[WHAT THE EXERCISE ASKS]: Transcribe every line exactly. Leave the pictures behind.

--

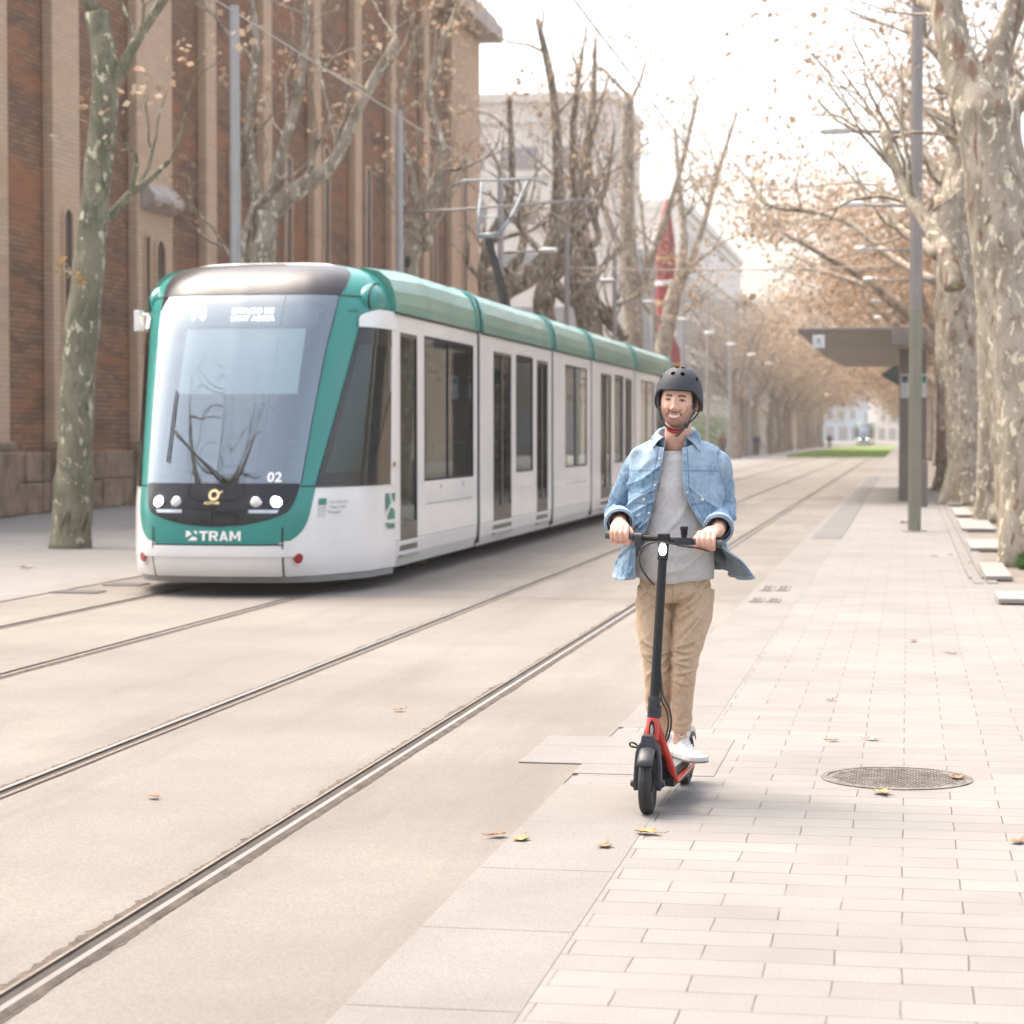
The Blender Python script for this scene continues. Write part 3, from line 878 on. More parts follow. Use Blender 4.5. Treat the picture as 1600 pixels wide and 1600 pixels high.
def block_text(txt, s0, z0, w, h, gap, mat, name, off):
    m_ = MB(); s_ = s0; k = 0
    for ch in txt:
        ww = w*(1.25 if ch == 'M' else 1)
        for poly in GLY[ch]:
            m_.add([nose(s_+u*ww/1.33, z0+v*h, off+.0004*(k % 5)) for u, v in poly], [tuple(range(len(poly)))]); k += 1
        s_ += (ww+gap)/1.33
    return m_.build(name, mat, tram)
block_text('TRAM', -.112, .548, .088, .094, .012, M_lettw, 'tram_lettering', .016)
mb = MB()
for poly in (((-.215, .645), (-.150, .645), (-.175, .615)), ((-.215, .548), (-.175, .585), (-.150, .548)), ((-.215, .635), (-.215, .57), (-.185, .60)), ((-.120, .645), (-.145, .645), (-.168, .602), (-.120, .548), (-.140, .548))):
    pass
def xmark(fn, parent, mat, name):
    """Four bold wedges meeting in an X."""
    m_ = MB()
    for poly in (((0, 1), (.30, 1), (.55, .62), (.18, .42), (0, .30)), ((.66, 1), (1, 1), (1, .62), (.80, .76)), ((.16, 0), (.62, .46), (1, .30), (1, 0))):
        m_.add([fn(u, v) for u, v in poly], [tuple(range(len(poly)))])
    return m_.build(name, mat, parent)
xmark(lambda u, v: nose(-.215+u*.085, .548+v*.094, .016), tram, M_lettw, 'cross_mark')
nose_text('02', .365, 1.115, .13, M_lettw, 'fleet_number', off=.019, bold=.003, xs=1.1, spacing=1.05)
# gold ring badge
mb = MB()
for k in range(24):
    a0, a1 = 2*PI*k/24, 2*PI*(k+1)/24
    mb.add([nose(-.015+r*math.cos(a)/1.33, .985+r*math.sin(a), .020) for r, a in ((.030, a0), (.055, a0), (.055, a1), (.030, a1))], [(0, 1, 2, 3)])
mb.add([nose(s, z, .020) for s, z in ((.01, 1.0), (.045, 1.03), (.045, 1.012), (.015, .985))], [(0, 1, 2, 3)])
mb.build('ring_badge', M_gold, tram)
nose_text('ALSTOM', -.085, .895, .040, M_gold, 'badge_lettering', off=.020, bold=.001)
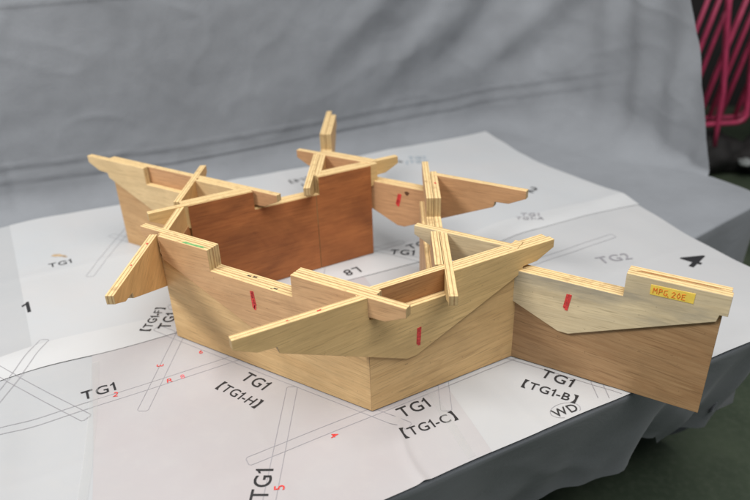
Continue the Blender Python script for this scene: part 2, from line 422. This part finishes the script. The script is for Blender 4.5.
P_white = paper_mat('drawing_paper_white', (0.437, 0.437, 0.441), (0.42, 0.423, 0.428), 1)
P_cool = paper_mat('drawing_paper_cool', (0.386, 0.396, 0.407), (0.407, 0.412, 0.42), 2)
P_pink = paper_mat('drawing_paper_pinkish', (0.399, 0.371, 0.375), (0.407, 0.395, 0.399), 3)
P_rear = paper_mat('drawing_paper_rear', (0.449, 0.463, 0.476), (0.463, 0.463, 0.468), 4)
P_band = paper_mat('drawing_paper_overlap', (0.504, 0.508, 0.512), (0.483, 0.487, 0.491), 5)

LV = {'fl': 0.0000, 'fc': 0.0012, 'fr': 0.0006, 'rl': 0.0018, 'rc': 0.0023, 'rr': 0.0018}
s_fl = sheet('cool white drawing sheet at the front left, soft folds and thin girder outlines', -1.9, -0.60, None, 0.60, LV['fl'], P_cool, skew=0.17, wav=0.006)
s_fc = sheet('pinkish drawing sheet under the near corner of the model, lettered TG1-H and TG1-C', -0.622, 0.160, None, 0.60, LV['fc'], P_pink, skew=0.17, wav=0.006)
s_fr = sheet('white drawing sheet under the right girder, a circled WD at its front edge', 0.135, None, None, 0.60, LV['fr'], P_white, skew=0.10)
s_rl = sheet('bluish drawing sheet at the far left, marked with a bold figure 1', -1.9, -0.62, 0.60, 1.53, LV['rl'], P_cool, 70, 50, skew=-0.05)
s_rc = sheet('rear middle drawing sheet lying behind and inside the model', -0.635, 0.92, 0.60, 1.533, LV['rc'], P_rear, skew=-0.05)
s_rr = sheet('rear right drawing sheet with wavy outer edge, marked TG2 and a bold 4', 0.90, None, 0.60, 1.536, LV['rr'], P_rear, 60, 70, skew=-0.05)
for s_, a, b, l in ((s_rl, -1.9, -0.62, .0018), (s_rc, -0.66, 0.90, .0023), (s_rr, 0.88, None, .0018)):
    v0 = 0.535
    sheet(None, a, b, v0, 0.640, l + 0.0006, P_band, 60, 8, 'overlap_strip', s_)

M_tape, nt_, bs_ = new_mat('clear_tape')
bs_.inputs['Base Color'].default_value = (0.62, 0.62, 0.61, 1); bs_.inputs['Roughness'].default_value = 0.25; bs_.inputs['Alpha'].default_value = 0.22
def tape(u0, skew, va, vb, w, parent):
    vs = []; fs = []; n = 40
    for i in range(n + 1):
        v = va + (vb - va) * i / n
        for k in range(4):
            uu = u0 + skew * v + 0.006 * math.sin(v * 7) + w * (k / 3 - .5); p = uv(uu, v)
            vs.append((p.x, p.y, hp(p.x, p.y) + 0.0016 + 0.0009 * (k in (1, 2)) + 0.0012 * abs(noise.noise((v * 30, k, 3)))))
        if i:
            for k in range(3): a = 4 * (i - 1) + k; fs.append((a, a + 1, a + 5, a + 4))
    return mesh_obj('tape', vs, fs, M_tape, parent, True)
tape(0.150, 0.13, -0.222, 0.06, 0.020, s_fr)
tape(-0.611, 0.17, -0.15, 0.50, 0.020, s_fl)

# ---- printing on the sheets
def lift_of(x, y):
    """height just above whichever sheet lies on top at x, y; None off the paper"""
    u, v = to_uv(x, y)
    if v > 1.525 or u > right_edge(v) - 0.006 or v < front_edge(u) + 0.005: return None
    if 0.530 <= v <= 0.652: l = 0.0034
    elif v > 0.652: l = 0.0023
    else:
        l = 0.0012
    return hp(x, y) + l + 0.0006
def strip(segs, w, name, mat, parent, dash=None):
    v = []; f = []
    for a, b in segs:
        a = Vector((*a, 0)); b = Vector((*b, 0)); d = b - a; L = d.length; ok = []
        n = max(1, int(L / 0.02)); p = Vector((-d.y, d.x, 0)).normalized() * w / 2
        for i in range(n + 1):
            c = a + d * i / n
            z = lift_of(c.x, c.y)
            for q in (c + p, c - p): v.append((q.x, q.y, z or 0))
            ok.append(z is not None)
            if i and ok[-1] and ok[-2]:
                k = len(v) - 4; f.append((k, k + 1, k + 3, k + 2))
    return mesh_obj(name, v, f, mat, parent)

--

[TASK RESULT]:
The Blender Python script for this scene continues. Write part 3, from line 878 on. More parts follow. Use Blender 4.5. Treat the picture as 1600 pixels wide and 1600 pixels high.
def block_text(txt, s0, z0, w, h, gap, mat, name, off):
    m_ = MB(); s_ = s0; k = 0
    for ch in txt:
        ww = w*(1.25 if ch == 'M' else 1)
        for poly in GLY[ch]:
            m_.add([nose(s_+u*ww/1.33, z0+v*h, off+.0004*(k % 5)) for u, v in poly], [tuple(range(len(poly)))]); k += 1
        s_ += (ww+gap)/1.33
    return m_.build(name, mat, tram)
block_text('TRAM', -.112, .548, .088, .094, .012, M_lettw, 'tram_lettering', .016)
mb = MB()
for poly in (((-.215, .645), (-.150, .645), (-.175, .615)), ((-.215, .548), (-.175, .585), (-.150, .548)), ((-.215, .635), (-.215, .57), (-.185, .60)), ((-.120, .645), (-.145, .645), (-.168, .602), (-.120, .548), (-.140, .548))):
    pass
def xmark(fn, parent, mat, name):
    """Four bold wedges meeting in an X."""
    m_ = MB()
    for poly in (((0, 1), (.30, 1), (.55, .62), (.18, .42), (0, .30)), ((.66, 1), (1, 1), (1, .62), (.80, .76)), ((.16, 0), (.62, .46), (1, .30), (1, 0))):
        m_.add([fn(u, v) for u, v in poly], [tuple(range(len(poly)))])
    return m_.build(name, mat, parent)
xmark(lambda u, v: nose(-.215+u*.085, .548+v*.094, .016), tram, M_lettw, 'cross_mark')
nose_text('02', .365, 1.115, .13, M_lettw, 'fleet_number', off=.019, bold=.003, xs=1.1, spacing=1.05)
# gold ring badge
mb = MB()
for k in range(24):
    a0, a1 = 2*PI*k/24, 2*PI*(k+1)/24
    mb.add([nose(-.015+r*math.cos(a)/1.33, .985+r*math.sin(a), .020) for r, a in ((.030, a0), (.055, a0), (.055, a1), (.030, a1))], [(0, 1, 2, 3)])
mb.add([nose(s, z, .020) for s, z in ((.01, 1.0), (.045, 1.03), (.045, 1.012), (.015, .985))], [(0, 1, 2, 3)])
mb.build('ring_badge', M_gold, tram)
nose_text('ALSTOM', -.085, .895, .040, M_gold, 'badge_lettering', off=.020, bold=.001)
Continue the Blender Python script for this scene: part 2, from line 422. This part finishes the script. The script is for Blender 4.5.
P_white = paper_mat('drawing_paper_white', (0.437, 0.437, 0.441), (0.42, 0.423, 0.428), 1)
P_cool = paper_mat('drawing_paper_cool', (0.386, 0.396, 0.407), (0.407, 0.412, 0.42), 2)
P_pink = paper_mat('drawing_paper_pinkish', (0.399, 0.371, 0.375), (0.407, 0.395, 0.399), 3)
P_rear = paper_mat('drawing_paper_rear', (0.449, 0.463, 0.476), (0.463, 0.463, 0.468), 4)
P_band = paper_mat('drawing_paper_overlap', (0.504, 0.508, 0.512), (0.483, 0.487, 0.491), 5)

LV = {'fl': 0.0000, 'fc': 0.0012, 'fr': 0.0006, 'rl': 0.0018, 'rc': 0.0023, 'rr': 0.0018}
s_fl = sheet('cool white drawing sheet at the front left, soft folds and thin girder outlines', -1.9, -0.60, None, 0.60, LV['fl'], P_cool, skew=0.17, wav=0.006)
s_fc = sheet('pinkish drawing sheet under the near corner of the model, lettered TG1-H and TG1-C', -0.622, 0.160, None, 0.60, LV['fc'], P_pink, skew=0.17, wav=0.006)
s_fr = sheet('white drawing sheet under the right girder, a circled WD at its front edge', 0.135, None, None, 0.60, LV['fr'], P_white, skew=0.10)
s_rl = sheet('bluish drawing sheet at the far left, marked with a bold figure 1', -1.9, -0.62, 0.60, 1.53, LV['rl'], P_cool, 70, 50, skew=-0.05)
s_rc = sheet('rear middle drawing sheet lying behind and inside the model', -0.635, 0.92, 0.60, 1.533, LV['rc'], P_rear, skew=-0.05)
s_rr = sheet('rear right drawing sheet with wavy outer edge, marked TG2 and a bold 4', 0.90, None, 0.60, 1.536, LV['rr'], P_rear, 60, 70, skew=-0.05)
for s_, a, b, l in ((s_rl, -1.9, -0.62, .0018), (s_rc, -0.66, 0.90, .0023), (s_rr, 0.88, None, .0018)):
    v0 = 0.535
    sheet(None, a, b, v0, 0.640, l + 0.0006, P_band, 60, 8, 'overlap_strip', s_)

M_tape, nt_, bs_ = new_mat('clear_tape')
bs_.inputs['Base Color'].default_value = (0.62, 0.62, 0.61, 1); bs_.inputs['Roughness'].default_value = 0.25; bs_.inputs['Alpha'].default_value = 0.22
def tape(u0, skew, va, vb, w, parent):
    vs = []; fs = []; n = 40
    for i in range(n + 1):
        v = va + (vb - va) * i / n
        for k in range(4):
            uu = u0 + skew * v + 0.006 * math.sin(v * 7) + w * (k / 3 - .5); p = uv(uu, v)
            vs.append((p.x, p.y, hp(p.x, p.y) + 0.0016 + 0.0009 * (k in (1, 2)) + 0.0012 * abs(noise.noise((v * 30, k, 3)))))
        if i:
            for k in range(3): a = 4 * (i - 1) + k; fs.append((a, a + 1, a + 5, a + 4))
    return mesh_obj('tape', vs, fs, M_tape, parent, True)
tape(0.150, 0.13, -0.222, 0.06, 0.020, s_fr)
tape(-0.611, 0.17, -0.15, 0.50, 0.020, s_fl)

# ---- printing on the sheets
def lift_of(x, y):
    """height just above whichever sheet lies on top at x, y; None off the paper"""
    u, v = to_uv(x, y)
    if v > 1.525 or u > right_edge(v) - 0.006 or v < front_edge(u) + 0.005: return None
    if 0.530 <= v <= 0.652: l = 0.0034
    elif v > 0.652: l = 0.0023
    else:
        l = 0.0012
    return hp(x, y) + l + 0.0006
def strip(segs, w, name, mat, parent, dash=None):
    v = []; f = []
    for a, b in segs:
        a = Vector((*a, 0)); b = Vector((*b, 0)); d = b - a; L = d.length; ok = []
        n = max(1, int(L / 0.02)); p = Vector((-d.y, d.x, 0)).normalized() * w / 2
        for i in range(n + 1):
            c = a + d * i / n
            z = lift_of(c.x, c.y)
            for q in (c + p, c - p): v.append((q.x, q.y, z or 0))
            ok.append(z is not None)
            if i and ok[-1] and ok[-2]:
                k = len(v) - 4; f.append((k, k + 1, k + 3, k + 2))
    return mesh_obj(name, v, f, mat, parent)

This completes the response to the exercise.